Staffing Giant Acquires Everyone’s Favorite “Find the Job that Fits Your Life” Platform
The latest HR technology deal currently making headlines is the acquisition of Glassdoor, the job board and recruiting platform specializing in sharing employee feedback. Glassdoor has become a unique resource for both employees and employers in that it provides the traditional job board as well as anonymous, yet transparent, feedback on the employee experience. Glassdoor was founded about a decade ago and estimates it is used by 59 million people monthly. The company has amassed 40 million reviews on 770,000 companies across 190 countries. The company was acquired by Recruit Holdings for $1.2bn in cash. Recruit is a ~$20bn Japan-based company that is primarily focused on staffing and HR technology. Recruit has been highly active building out its HR-focused technology suite in recent years, as reflected by its other acquisitions in the space including Simply Hired and Indeed. In the HR space unrelated to technology, it has acquired companies such as USG People, Advantage Resourcing and Staffmark, among others.
The Glassdoor acquisition is of note for several reasons: First, it underlines the recent M&A surge we have seen across the employee engagement and broader HR tech space.
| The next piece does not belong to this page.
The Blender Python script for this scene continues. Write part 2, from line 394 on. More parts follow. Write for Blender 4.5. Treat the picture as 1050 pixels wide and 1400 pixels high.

Shifting generational and cultural dynamics have made measuring, understanding and driving the employee experience a C-suite priority. We would not be surprised to see further acceleration and investment in these types of products/offerings. Second, and in line with Clearsight’s core thesis around convergence of technology, services, and data in various functional areas, we see another commitment to building out a hybrid offering that enhances a legacy staffing service with innovative front-end technology.
If these points sound familiar, the transaction echoes Randstad’s August 2016 acquisition of Monster Worldwide. This was another instance of a large international staffing conglomerate acquiring a North American B2C job posting/employee engagement technology platform. The larger theme that cannot be ignored here is the continued disruption caused by the impact of younger generations that now not only are entering the workforce, but are now the largest generation in the US labor force (35%). Given the unique and relatively new demands these younger workers are placing on organizations, we expect the landscape for HR technology and services to adapt. Understanding how to align top talent with jobs that match their passions, priorities and skill sets will be key to success in the new HR and staffing frontier.